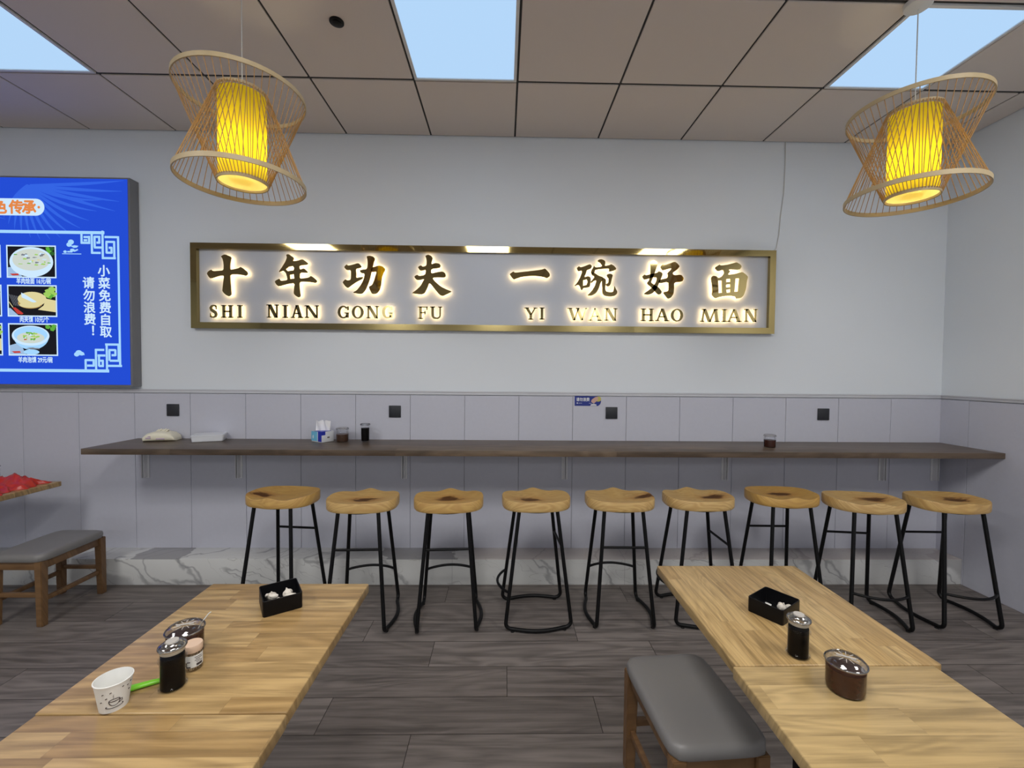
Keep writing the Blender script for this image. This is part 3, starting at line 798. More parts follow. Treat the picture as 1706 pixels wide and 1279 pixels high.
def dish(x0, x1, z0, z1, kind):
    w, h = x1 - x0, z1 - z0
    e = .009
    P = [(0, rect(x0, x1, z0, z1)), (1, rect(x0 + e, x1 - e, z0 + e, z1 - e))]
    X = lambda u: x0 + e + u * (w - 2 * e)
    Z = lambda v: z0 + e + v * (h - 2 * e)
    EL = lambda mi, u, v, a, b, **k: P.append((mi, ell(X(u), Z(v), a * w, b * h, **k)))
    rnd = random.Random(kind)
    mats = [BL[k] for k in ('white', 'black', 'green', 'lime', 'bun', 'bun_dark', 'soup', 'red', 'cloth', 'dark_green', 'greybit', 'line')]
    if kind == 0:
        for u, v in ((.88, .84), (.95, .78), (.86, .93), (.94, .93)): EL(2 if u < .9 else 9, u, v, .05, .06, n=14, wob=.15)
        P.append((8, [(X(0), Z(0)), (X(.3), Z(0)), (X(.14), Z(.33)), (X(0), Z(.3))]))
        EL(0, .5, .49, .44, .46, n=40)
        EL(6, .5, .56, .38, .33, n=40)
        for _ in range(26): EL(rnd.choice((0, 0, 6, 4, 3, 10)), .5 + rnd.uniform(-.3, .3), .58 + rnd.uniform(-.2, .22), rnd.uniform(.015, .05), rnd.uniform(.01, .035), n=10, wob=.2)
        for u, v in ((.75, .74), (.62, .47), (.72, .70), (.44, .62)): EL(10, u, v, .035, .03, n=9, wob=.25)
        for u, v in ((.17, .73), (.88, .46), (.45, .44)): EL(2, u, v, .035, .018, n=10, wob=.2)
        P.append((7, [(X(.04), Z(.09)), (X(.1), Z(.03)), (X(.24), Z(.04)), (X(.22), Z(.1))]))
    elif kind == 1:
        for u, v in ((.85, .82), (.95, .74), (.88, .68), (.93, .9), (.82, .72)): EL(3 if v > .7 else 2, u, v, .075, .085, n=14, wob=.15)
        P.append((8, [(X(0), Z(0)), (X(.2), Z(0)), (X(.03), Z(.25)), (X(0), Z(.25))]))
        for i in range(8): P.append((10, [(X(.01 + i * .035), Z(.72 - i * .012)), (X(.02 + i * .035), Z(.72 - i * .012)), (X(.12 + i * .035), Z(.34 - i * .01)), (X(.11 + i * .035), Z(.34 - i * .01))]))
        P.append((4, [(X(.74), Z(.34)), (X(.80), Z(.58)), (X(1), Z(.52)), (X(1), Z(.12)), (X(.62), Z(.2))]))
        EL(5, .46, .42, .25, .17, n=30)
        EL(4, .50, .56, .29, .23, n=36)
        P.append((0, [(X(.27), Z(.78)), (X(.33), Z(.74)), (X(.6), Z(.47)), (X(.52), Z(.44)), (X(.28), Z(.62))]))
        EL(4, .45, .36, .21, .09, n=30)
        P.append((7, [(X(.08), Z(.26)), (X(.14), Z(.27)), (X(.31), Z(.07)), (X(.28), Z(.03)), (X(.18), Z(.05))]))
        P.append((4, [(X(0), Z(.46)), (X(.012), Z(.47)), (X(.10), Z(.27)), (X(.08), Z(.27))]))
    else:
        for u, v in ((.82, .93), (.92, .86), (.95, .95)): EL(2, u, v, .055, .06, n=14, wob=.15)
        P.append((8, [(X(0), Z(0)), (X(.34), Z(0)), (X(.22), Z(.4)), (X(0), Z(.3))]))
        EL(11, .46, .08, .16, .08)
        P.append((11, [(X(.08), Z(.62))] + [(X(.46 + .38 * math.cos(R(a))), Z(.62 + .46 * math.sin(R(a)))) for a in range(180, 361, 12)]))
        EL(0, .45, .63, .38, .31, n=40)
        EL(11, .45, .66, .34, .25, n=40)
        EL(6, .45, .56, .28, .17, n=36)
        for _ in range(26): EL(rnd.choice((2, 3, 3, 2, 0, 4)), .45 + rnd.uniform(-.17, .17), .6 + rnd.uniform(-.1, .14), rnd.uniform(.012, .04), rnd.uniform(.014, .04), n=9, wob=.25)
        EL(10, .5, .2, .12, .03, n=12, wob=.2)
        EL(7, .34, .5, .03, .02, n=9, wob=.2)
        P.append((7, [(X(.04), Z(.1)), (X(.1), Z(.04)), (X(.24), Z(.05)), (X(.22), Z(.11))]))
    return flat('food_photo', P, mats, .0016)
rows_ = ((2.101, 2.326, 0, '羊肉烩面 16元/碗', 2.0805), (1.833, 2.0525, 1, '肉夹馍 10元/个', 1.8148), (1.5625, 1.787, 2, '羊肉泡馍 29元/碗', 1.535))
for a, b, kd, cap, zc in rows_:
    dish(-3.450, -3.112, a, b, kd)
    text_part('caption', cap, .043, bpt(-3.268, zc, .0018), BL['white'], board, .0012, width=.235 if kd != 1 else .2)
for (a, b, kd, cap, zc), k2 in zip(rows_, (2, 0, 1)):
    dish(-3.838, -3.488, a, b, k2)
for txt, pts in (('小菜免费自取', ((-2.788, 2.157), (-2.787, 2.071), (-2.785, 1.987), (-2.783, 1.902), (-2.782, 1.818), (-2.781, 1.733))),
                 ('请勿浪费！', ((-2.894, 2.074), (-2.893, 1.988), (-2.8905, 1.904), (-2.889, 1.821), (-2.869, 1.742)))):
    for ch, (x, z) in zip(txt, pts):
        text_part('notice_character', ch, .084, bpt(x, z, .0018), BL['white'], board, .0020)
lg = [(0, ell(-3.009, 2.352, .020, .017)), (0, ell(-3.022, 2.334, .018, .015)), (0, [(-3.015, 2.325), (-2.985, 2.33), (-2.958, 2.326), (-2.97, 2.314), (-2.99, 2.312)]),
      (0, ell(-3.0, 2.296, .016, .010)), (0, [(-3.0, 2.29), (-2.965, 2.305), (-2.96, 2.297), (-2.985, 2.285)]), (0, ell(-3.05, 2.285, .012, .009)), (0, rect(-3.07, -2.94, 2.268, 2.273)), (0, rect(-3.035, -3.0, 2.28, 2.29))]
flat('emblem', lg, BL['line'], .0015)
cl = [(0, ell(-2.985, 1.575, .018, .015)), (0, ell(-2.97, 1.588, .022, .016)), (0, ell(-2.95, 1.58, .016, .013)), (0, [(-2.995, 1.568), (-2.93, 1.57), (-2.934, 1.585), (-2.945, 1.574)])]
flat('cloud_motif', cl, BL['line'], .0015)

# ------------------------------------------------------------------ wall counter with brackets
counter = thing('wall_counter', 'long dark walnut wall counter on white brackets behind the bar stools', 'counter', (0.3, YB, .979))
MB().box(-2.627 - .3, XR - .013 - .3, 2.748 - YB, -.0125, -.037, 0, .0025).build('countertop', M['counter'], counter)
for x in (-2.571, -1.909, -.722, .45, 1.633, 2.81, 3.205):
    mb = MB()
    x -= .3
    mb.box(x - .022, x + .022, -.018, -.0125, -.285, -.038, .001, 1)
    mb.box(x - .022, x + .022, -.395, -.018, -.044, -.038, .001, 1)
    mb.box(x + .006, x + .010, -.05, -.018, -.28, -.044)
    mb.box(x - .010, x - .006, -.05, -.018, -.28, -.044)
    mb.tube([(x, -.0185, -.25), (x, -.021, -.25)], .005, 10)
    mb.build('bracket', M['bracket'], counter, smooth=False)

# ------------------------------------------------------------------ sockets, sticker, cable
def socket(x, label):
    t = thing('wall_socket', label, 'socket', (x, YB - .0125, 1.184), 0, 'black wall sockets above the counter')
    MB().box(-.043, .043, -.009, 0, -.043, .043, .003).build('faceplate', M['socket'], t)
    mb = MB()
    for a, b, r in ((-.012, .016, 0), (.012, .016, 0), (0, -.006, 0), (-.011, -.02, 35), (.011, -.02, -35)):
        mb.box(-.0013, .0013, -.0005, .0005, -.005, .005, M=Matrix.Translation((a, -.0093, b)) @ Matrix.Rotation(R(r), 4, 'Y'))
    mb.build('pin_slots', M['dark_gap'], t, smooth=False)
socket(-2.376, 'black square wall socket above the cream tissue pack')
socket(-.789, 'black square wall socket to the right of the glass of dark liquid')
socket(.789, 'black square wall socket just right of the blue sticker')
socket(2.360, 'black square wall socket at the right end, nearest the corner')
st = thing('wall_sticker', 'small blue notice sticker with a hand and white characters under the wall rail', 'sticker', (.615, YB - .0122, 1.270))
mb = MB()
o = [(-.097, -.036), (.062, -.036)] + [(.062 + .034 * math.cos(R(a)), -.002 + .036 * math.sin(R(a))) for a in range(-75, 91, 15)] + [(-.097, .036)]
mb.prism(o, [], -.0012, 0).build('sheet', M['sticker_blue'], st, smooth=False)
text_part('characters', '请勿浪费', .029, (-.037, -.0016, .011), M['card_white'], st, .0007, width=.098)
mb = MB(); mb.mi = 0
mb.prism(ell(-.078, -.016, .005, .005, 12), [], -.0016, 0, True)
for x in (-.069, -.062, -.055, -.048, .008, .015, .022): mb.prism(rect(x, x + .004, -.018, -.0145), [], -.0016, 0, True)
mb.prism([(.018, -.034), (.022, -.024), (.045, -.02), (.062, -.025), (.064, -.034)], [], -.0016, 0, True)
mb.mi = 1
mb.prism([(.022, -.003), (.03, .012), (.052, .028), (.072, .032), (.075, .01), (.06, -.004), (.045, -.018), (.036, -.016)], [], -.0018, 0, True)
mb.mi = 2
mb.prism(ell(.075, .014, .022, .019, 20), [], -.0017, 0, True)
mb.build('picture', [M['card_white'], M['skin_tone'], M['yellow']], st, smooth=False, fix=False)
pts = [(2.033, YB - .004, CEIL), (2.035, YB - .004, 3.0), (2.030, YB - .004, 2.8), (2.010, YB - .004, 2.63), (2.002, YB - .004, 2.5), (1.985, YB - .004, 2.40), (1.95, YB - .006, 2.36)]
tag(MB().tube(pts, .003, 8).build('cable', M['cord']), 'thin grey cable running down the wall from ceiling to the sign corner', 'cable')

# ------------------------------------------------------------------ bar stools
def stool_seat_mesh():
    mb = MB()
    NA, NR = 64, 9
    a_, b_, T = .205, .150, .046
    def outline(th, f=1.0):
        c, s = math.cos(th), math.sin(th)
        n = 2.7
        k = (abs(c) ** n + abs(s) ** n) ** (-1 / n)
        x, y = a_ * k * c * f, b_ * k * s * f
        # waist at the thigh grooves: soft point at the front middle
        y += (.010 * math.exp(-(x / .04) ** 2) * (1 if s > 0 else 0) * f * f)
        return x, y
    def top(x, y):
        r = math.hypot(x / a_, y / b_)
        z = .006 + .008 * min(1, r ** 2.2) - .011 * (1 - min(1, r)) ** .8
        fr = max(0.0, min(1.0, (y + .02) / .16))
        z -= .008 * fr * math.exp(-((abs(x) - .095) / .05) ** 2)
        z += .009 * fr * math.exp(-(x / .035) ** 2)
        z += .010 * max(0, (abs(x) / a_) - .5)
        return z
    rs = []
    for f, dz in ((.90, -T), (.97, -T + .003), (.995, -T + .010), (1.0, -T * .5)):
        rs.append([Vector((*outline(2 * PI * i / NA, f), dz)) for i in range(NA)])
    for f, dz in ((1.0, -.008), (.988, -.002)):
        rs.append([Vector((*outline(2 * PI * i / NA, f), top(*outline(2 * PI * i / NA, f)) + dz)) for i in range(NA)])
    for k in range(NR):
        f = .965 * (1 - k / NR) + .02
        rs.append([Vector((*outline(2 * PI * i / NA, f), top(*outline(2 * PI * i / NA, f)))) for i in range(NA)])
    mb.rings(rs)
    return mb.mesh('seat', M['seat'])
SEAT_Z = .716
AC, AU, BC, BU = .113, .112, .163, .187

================

**Given task**: Keep only the lines that hold the string "picture", and copy them out.

**Solved problem**:
Keep writing the Blender script for this image. This is part 3, starting at line 798. More parts follow. Treat the picture as 1706 pixels wide and 1279 pixels high.
mb.build('picture', [M['card_white'], M['skin_tone'], M['yellow']], st, smooth=False, fix=False)